Residents in the area felt awful for the DDL Homes owners and the "big damage" done to their site.
A developer himself, the neighbour said he had never heard of a crime like it.
Homes he and some of his friends had built had suffered minor vandalism, such as smashed windows or doors, while under construction.
And he had also heard of fire damaging homes on worksites.
"But nothing like this," he said.
DDL Homes owner Baljit Dheil earlier told the Herald her team was shocked.
"We ... really don't know why someone would do that," she said.
"Even police were saying this morning they've never had a case like this where someone came in and demolished a whole brand new house."
GPS data from the diggers showed the vandals had been on the site for hours.

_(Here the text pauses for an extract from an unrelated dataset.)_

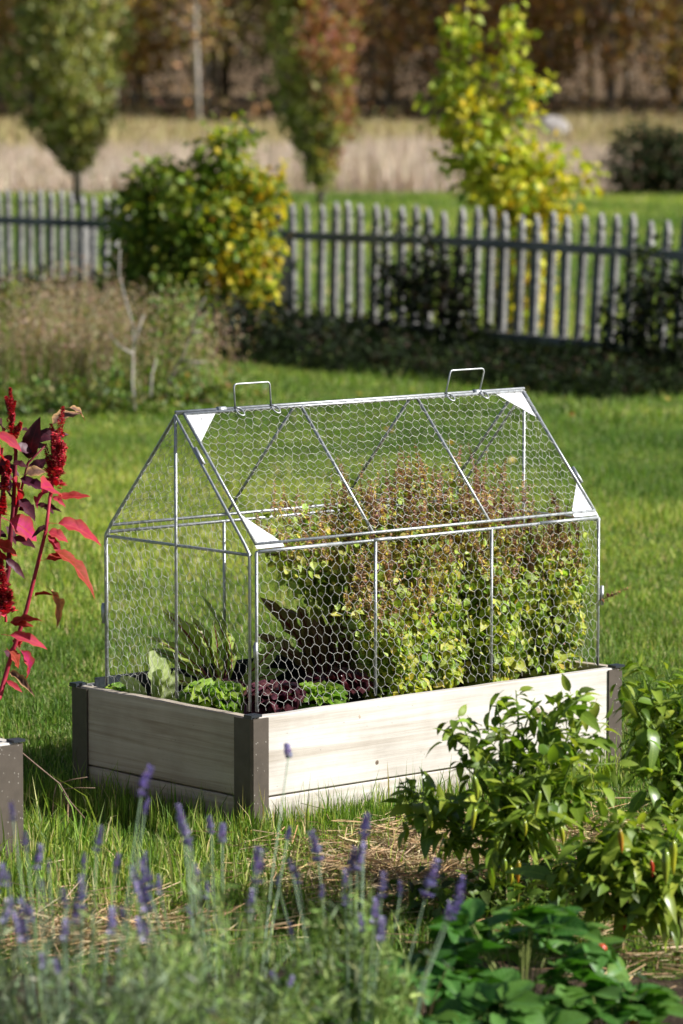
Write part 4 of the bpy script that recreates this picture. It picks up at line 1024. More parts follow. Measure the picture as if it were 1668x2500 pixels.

They started the first smaller digger at 1am on Friday and used it to "attack" and drive over the concrete foundations of the new 80 apartment complex, all of which had been pre-sold.
The damage meant the entire foundations would now have to be pulled up and relaid, Dheil said.
The vandals next started the 20-tonne digger about 3.30am and tore apart the townhouse.
Due to be handed over to its buyers, everything had already gone into the home, including the kitchen and bathroom finishings. The workers were only waiting on carpet and flooring.
Now the total rebuild would cost between $200,000 and $300,000, Dheil said.
There would also be a two-to-three-month delay as all the materials - including the prenailed frame - had to be reordered and delivered, and builders rehired.
Dheil had been forced to call the home's buyers on Friday to deliver the bad news.
"Information can also be provided through Crimestoppers anonymously on 0800 555 111," a spokesman said.
DDL Homes' Dheil could also not be reached for further comment on Saturday.
However, diggers were back in action on the site on Saturday as workers also buzzed about in other homes on the site.
The damaged home could still be seen standing - a tumble of debris.
The closest houses to the DDL site with residents living in them were all located some distance away.
Dheil earlier said, meanwhile, that it was lucky the 20-tonne digger couldn't easily be turned or manoeuvred to face the seven other dwellings, or who knows what would have happened.
She also had no idea who the vandals were or how they started the digger.
"They didn't have any key ... they just wired it," she said.
DDL Homes was now filing an insurance claim and said an assessor would be coming out to inspect the damage.
The site didn't yet have security cameras.
But DDL Homes had been working on setting up security and cameras after thieves broke into site's portable container one month earlier and made off with computers, microwaves and other goods.
A door knock of nearby neighbours by Dheil's team on Friday morning also failed to yield any clues.